Correspondance (d’Alembert)/Correspondance avec Voltaire/012

Œuvres complètes de D’AlembertBelinTome V (p. 60-61).


Paris, 25 février 1758.


Diderot doit vous avoir répondu, mon cher maître. Je ne sais ce qu’il a fait ni ce qu’il fera de vos lettres. À l’égard de vos articles ils sont tous entre mes mains, n’en sont pas sortis, et, comme je vous l’ai mandé, n’en sortiront que par votre ordre exprès. Si vous persistez à vouloir qu’on vous les renvoie, j’en ferai un paquet que je remettrai à M. d’Argental. J’y suis d’autant plus disposé que je persiste dans la résolution de ne plus travailler à l’Encyclopédie. Au reste, Diderot ne m’avait rien dit de votre lettre, et je n’ai su que par vous que vous redemandiez vos papiers. Encore une fois, soyez sûr que vous les aurez au premier mot que vous direz ; mais soyez sûr en même temps qu’ils ne courent aucun risque d’être jamais remis à d’autres qu’à vous.
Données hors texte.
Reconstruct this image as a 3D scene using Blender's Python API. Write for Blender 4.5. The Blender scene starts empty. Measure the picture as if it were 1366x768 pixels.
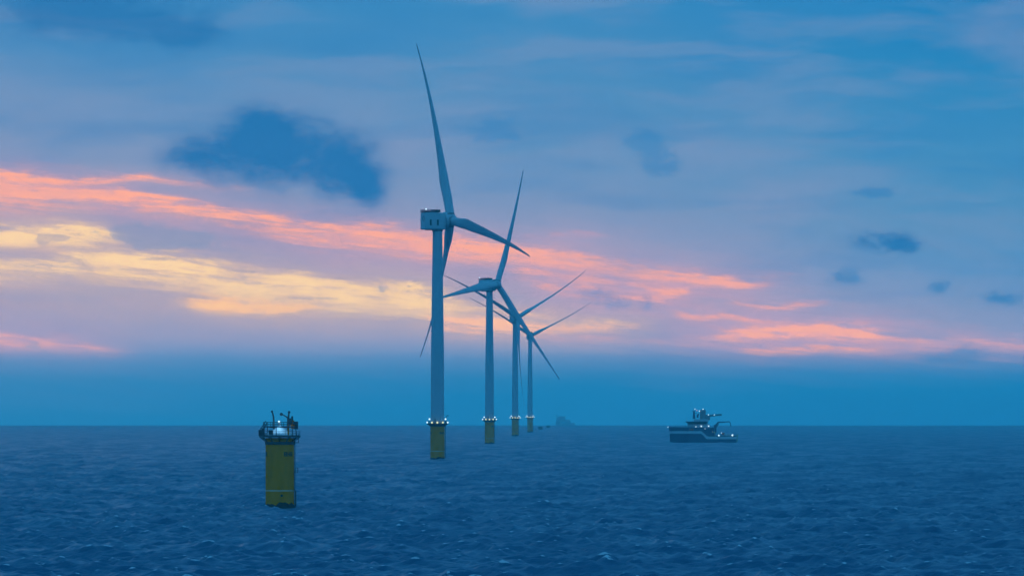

Il est vrai que j’ai fort lieu de me plaindre de Duclos. Dispensez-moi du détail. L’origine de notre brouillerie vient de ce qu’il a voulu faire mettre dans l’Encyclopédie des choses auxquelles je me suis opposé. Du reste, on a fait sur notre désunion beaucoup d’histoires qui ne sont pas vraies. On n’oublie rien pour semer la zizanie entre nous. Ne dit-on pas dans Paris que vous avez lu, approuvé et conseillé d’imprimer une des brochures qu’on a faites en dernier lieu contre nous ? j’ai soutenu que cela n’était pas vrai, et je le soutiendrai contre tous.

M. de Cubières vient de m’envoyer la profession de foi de Genève. Comme il serait facile d’embarrasser ces gens-là avec quatre lignes de réponse ! mais je veux bien me taire, pourvu que les choses en restent là, et que cette profession de foi ne soit pas un nouveau prétexte d’injures.

Je ne sais ce que c’est que le prétendu voyage de Jean-Jacques en Hollande. Il est toujours à Montmorency, haïssant, comme de raison, la nature humaine.

Adieu, mon cher et grand philosophe ; je suis aussi dégoûté de la France que de l’Encyclopédie. Je trouve bien heureux ceux qui sont à Genève, surtout quand ils ne sont pas obligés de dire que les ministres croient la divinité de Jésus-Christ et les peines éternelles, Vale.